На Сенатской площади они встретили Одоевского, который отвел сменившийся караул в казармы и шел домой переодеться. Жил он на Исаакиевской площади.
Скорее всего, тогда же Пущин и Рылеев встретили прапорщика конной артиллерии князя Александра Гагарина. Он сообщил им о попытке нескольких офицеров-артиллеристов поднять солдат. Очевидно, Гагарин выполнял функции связного, иначе его появление у Сената в этот час непонятно. Он должен был ждать присяги в части.
Любопытно, что в показаниях Пущина данного эпизода нет, хотя он зафиксирован с его слов в "Алфавите декабристов", в справке о Гагарине. Это свидетельствует, как и ряд других фактов, о редактировании следственных материалов после окончания работы комиссии и уничтожении части первичных протоколов, что подтверждается данными о сожжении черновых записей показаний декабристов [54] .
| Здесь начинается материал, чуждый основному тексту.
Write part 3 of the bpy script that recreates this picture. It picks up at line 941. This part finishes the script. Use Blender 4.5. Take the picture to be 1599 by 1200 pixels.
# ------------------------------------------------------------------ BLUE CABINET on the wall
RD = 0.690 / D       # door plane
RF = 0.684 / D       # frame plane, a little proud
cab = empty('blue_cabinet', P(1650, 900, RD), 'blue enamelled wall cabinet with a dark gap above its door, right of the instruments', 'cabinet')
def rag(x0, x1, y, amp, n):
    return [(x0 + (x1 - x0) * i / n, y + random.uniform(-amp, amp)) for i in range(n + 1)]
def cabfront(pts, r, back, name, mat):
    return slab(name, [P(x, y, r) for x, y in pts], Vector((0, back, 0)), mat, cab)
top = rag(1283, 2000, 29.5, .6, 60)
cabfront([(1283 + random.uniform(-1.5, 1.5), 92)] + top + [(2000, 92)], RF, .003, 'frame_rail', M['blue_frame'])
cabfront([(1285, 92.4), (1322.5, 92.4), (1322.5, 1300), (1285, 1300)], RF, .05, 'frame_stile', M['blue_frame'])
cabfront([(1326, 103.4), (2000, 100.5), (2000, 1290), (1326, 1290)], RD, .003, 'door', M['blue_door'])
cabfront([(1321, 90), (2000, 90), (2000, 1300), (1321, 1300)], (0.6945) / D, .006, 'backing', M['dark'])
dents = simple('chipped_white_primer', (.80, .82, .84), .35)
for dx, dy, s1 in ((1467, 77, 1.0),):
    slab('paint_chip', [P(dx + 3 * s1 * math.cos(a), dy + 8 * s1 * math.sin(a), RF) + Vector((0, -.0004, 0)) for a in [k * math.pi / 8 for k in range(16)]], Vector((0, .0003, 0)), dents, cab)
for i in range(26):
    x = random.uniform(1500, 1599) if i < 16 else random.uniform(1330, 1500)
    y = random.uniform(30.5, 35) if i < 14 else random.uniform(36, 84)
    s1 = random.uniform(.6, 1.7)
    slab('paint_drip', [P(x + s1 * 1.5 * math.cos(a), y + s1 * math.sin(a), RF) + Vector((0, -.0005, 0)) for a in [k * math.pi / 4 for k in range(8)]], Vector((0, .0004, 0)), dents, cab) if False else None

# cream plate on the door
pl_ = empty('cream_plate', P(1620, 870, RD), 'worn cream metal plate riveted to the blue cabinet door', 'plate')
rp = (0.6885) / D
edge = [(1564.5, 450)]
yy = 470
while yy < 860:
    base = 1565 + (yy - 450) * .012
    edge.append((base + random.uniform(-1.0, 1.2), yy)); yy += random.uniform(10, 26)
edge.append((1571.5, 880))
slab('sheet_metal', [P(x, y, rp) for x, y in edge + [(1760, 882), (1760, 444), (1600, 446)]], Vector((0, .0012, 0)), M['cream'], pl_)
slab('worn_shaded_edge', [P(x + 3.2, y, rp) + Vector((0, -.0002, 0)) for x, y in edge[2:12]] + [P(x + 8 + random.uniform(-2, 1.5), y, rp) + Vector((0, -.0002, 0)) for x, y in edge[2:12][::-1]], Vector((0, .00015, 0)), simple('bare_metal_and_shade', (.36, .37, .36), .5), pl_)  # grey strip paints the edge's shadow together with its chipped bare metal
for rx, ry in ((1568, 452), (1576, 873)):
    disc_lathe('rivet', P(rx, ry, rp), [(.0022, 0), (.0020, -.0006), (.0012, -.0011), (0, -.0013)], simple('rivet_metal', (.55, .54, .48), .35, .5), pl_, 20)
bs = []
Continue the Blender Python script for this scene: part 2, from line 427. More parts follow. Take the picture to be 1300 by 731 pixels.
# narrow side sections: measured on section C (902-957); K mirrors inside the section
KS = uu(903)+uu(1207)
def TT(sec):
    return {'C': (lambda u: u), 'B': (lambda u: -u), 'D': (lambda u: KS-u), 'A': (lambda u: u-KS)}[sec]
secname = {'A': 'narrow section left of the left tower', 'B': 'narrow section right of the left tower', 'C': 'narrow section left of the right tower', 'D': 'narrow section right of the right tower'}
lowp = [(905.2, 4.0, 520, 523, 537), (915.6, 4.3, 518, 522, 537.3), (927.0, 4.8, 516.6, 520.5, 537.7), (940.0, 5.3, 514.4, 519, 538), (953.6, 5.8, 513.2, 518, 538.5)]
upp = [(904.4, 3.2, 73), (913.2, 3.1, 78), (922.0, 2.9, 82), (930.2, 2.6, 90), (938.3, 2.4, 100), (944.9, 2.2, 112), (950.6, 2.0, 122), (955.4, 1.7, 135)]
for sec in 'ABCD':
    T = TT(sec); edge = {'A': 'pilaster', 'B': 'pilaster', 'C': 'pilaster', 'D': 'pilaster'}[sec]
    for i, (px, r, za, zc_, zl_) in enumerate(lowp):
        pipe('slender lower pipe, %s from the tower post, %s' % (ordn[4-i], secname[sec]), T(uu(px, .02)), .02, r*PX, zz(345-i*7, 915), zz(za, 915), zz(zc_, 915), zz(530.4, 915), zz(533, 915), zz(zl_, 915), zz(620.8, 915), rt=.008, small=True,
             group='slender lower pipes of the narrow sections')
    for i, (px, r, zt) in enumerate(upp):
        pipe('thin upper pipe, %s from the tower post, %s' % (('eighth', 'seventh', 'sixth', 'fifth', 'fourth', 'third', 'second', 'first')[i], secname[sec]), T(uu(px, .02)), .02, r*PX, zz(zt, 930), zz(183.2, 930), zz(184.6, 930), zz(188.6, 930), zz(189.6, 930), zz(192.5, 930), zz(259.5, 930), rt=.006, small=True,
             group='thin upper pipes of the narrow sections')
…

Рылеев и Пущин поехали к московским казармам — ворота были заперты, внутрь попасть в штатской одежде было невозможно. Поехали мимо Измайловского полка к Гвардейскому экипажу. Заехали к младшему Пущину, убедились, что он болен и эскадрон выводить не будет.
54
См.: Движение декабристов: (Именной указатель к документам фондов и коллекций Центрального государственного военноисторического архива СССР). Вып. 1. М., 1975. С. 44.
В своих показаниях Пущин дважды говорит, что утром они ездили с Рылеевым на Дворцовую площадь и долго ходили по бульвару — Адмиралтейскому, надо полагать. Они еще надеялись на появление Гвардейского экипажа перед дворцом. Но войска не шли. Рылеев и Пущин вернулись на рылеевскую квартиру. Оставалось только ждать. Теперь все зависело от тех, кто находился в полках…
Оболенский на следствии показал, что последним пунктом его маршрута был 2-й батальон Преображенского полка, стоявший возле Таврического сада. Оболенский поехал в этот район после разговора с Булатовым, потому что здесь, рядом с преображенцами, стояла гвардейская артиллерия. Несколько офицеров конной артиллерии обещали ему и Пущину свое содействие.